ABSTRACT

In “A Phenomenological Life,” 1 Renaud Barbaras argues that there is a break in the body of Meleau-Ponty’s work, and this is how he does so. He makes the claim that for the later Merleau-Ponty of The Visible and Invisible, 2 the phenomenon of an experience “is really identical with that entity” that is presented within it. “This is why,” he continues, “Merleau-Ponty emphasizes that the important point about form is the conjunction … of an idea and an entity because the two are in fact ‘indiscernible’” (Life 220). Barbaras proceeds to state that for Merleau-Ponty “nature is ‘the self-production of meaning.’” According to Barbaras “this means … that in nature there is no difference between meaning and reality” (Life 222). And finally he claims that for Merleau-Ponty “reality is nothing other than its appearance, but appearance is an original and specific reality; it exists ‘in-itself’ as appearance and does not depend on consciousness.
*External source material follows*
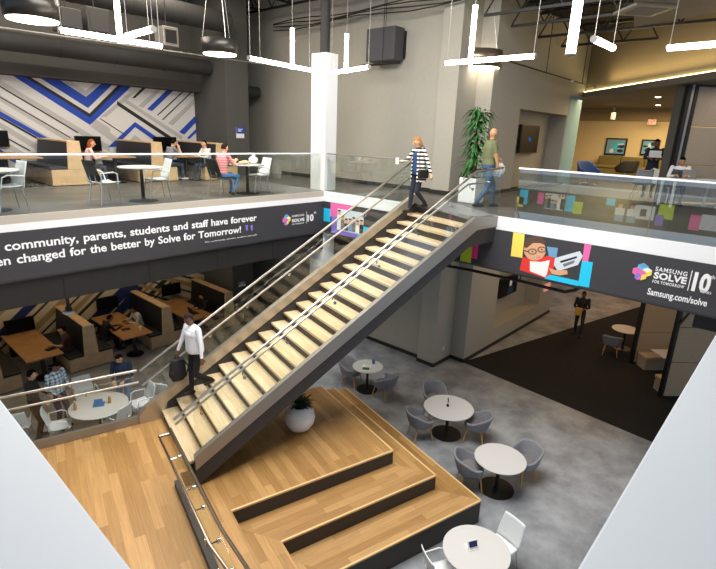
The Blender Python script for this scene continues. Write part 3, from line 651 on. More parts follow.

Reality, then, is not phenomenal because it refers to consciousness (this is still the position of [Merleau-Ponty’s earlier] The Structure of Behavior and Phenomenology of Perception); rather it refers to consciousness because it is in itself phenomenal: consciousness is a dimension 74or consequence of phenomenality, not a condition for it” (Life 226, my bracket addition).